En Matar al ruiseñor Tom Robinson, condenado por un delito que no existió, y a quien todos sabían inocente, encarcelado de manera arbitraria y absolutamente injusta, decide hacerse matar porque no soporta esa injusticia. Ewell, su acusador, a quien todos sabían un hombre violento y el verdadero culpable, es muerto por Boo Radley cuando aquel pretende atacar a Scout, la hija de Atticus Finch, el defensor de Tom Robinson en el juicio.

El concepto de lo justo esta encarnado en la mirada infantil de los hijos de Atticus y en la moral inquebrantable del abogado, aquella que no puede imponer al jurado. Ewell pagó con su vida el haber ocasionado un terrible mal, pero eso no sirve para nada.

 

Lo justo es arrastrado siempre –en la vida y en la ficción- hacia ese punto de fuga que lo impele y lleva y de pronto, como una revelación, me aparece el concepto central y el título de ese libro que había empezado a concebir: El Punto de fuga (la idea de lo justo en la literatura y en el cine).

 

Luego de una eternidad el avión aterriza en el aeropuerto de Heathrow, nos reunimos con mi esposa –a quien le había tocado otro asiento-. En la puerta de salida está la azafata y la saludo agradecido. Tomamos el tren subterráneo de la línea Elizabeth con nuestras valijas y bajamos en Tottenham Court Road, a pocos metros del hotel St.
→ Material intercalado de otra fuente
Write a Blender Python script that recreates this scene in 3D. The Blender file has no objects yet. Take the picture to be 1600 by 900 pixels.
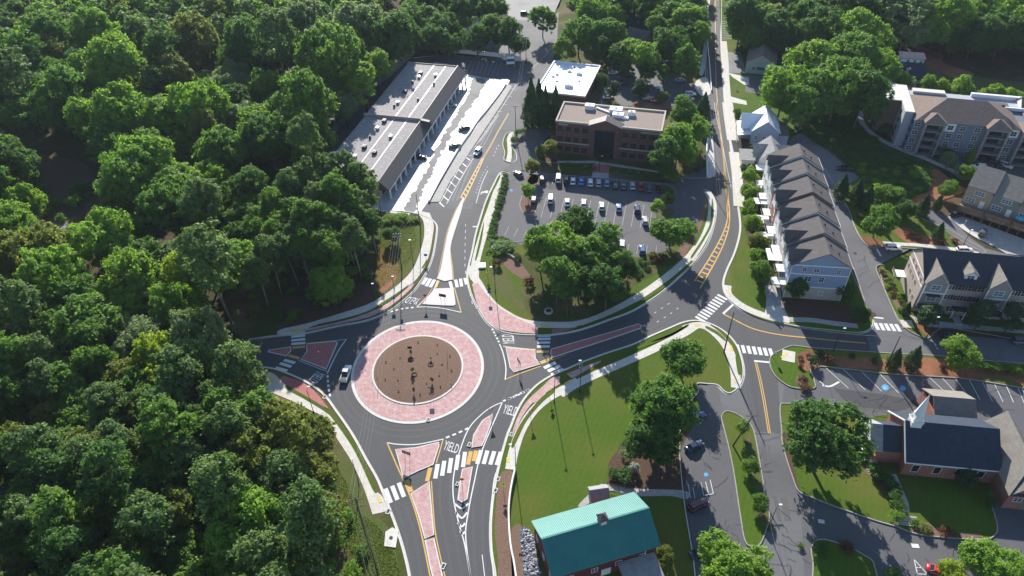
import bpy, bmesh, math, random
import numpy as np
from mathutils import Vector, Matrix
from mathutils.geometry import tessellate_polygon
R = math.radians
PI = math.pi
rnd = random.Random(7)
scene = bpy.context.scene
col = scene.collection

# ------------------------------------------------------------------ camera
CAM_H, FPX, PITCH, ROLL = 135.0, 1113.0, R(40.76), R(-1.684)
_f = Vector((0, math.cos(PITCH), -math.sin(PITCH)))
_u0 = Vector((0, math.sin(PITCH), math.cos(PITCH)))
_r0 = Vector((1, 0, 0))
_r = math.cos(ROLL) * _r0 + math.sin(ROLL) * _u0
_u = -math.sin(ROLL) * _r0 + math.cos(ROLL) * _u0
cam = bpy.data.cameras.new('camera')
cam.sensor_width = 36.0
cam.lens = 36.0 * FPX / 1600.0
cam.clip_start = 1.0
cam.clip_end = 5000.0
camo = bpy.data.objects.new('camera', cam)
col.objects.link(camo)
camo.matrix_world = Matrix(((_r.x, _u.x, -_f.x, 0), (_r.y, _u.y, -_f.y, 0), (_r.z, _u.z, -_f.z, CAM_H), (0, 0, 0, 1)))
scene.camera = camo

# ------------------------------------------------------------------ light
SUN_AZ, SUN_EL = R(-4.3), R(26.0)      # sun beyond the scene, slightly left
world = bpy.data.worlds.new('World')
scene.world = world
world.use_nodes = True
nt = world.node_tree
bg = nt.nodes['Background']
sky = nt.nodes.new('ShaderNodeTexSky')
sky.sky_type = 'NISHITA'
sky.sun_disc = False
sky.sun_elevation = SUN_EL
sky.sun_rotation = SUN_AZ
sky.air_density = 1.0
sky.dust_density = 0.3
sky.ozone_density = 2.5
nt.links.new(sky.outputs[0], bg.inputs[0])
bg.inputs[1].default_value = 0.088
HAZE = 0.00005
sun = bpy.data.lights.new('sun', 'SUN')
sun.energy = 4.6
sun.angle = R(0.5)
sun.color = (1.0, 0.95, 0.88)
suno = bpy.data.objects.new('sun', sun)
col.objects.link(suno)
sd = Vector((math.sin(SUN_AZ) * math.cos(SUN_EL), math.cos(SUN_AZ) * math.cos(SUN_EL), math.sin(SUN_EL)))
suno.rotation_euler = sd.to_track_quat('Z', 'Y').to_euler()
scene.view_settings.view_transform = 'Standard'
scene.view_settings.look = 'None'
scene.view_settings.gamma = 1.0
scene.view_settings.exposure = 1.2
scene.cycles.max_bounces = 6
scene.cycles.volume_bounces = 0
scene.cycles.diffuse_bounces = 3
scene.cycles.transparent_max_bounces = 4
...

Giles.

Ni bien llegamos me apresuro a anotar en mi diario de viaje el título que me propongo y pienso que es precisamente así, repentina y casi subrepticiamente, como suelen suceder las cosas, las revelaciones, los hallazgos.

Estamos casi sin dormir pero a los cinco minutos salimos a Bedford Street y comenzamos nuestra aventura.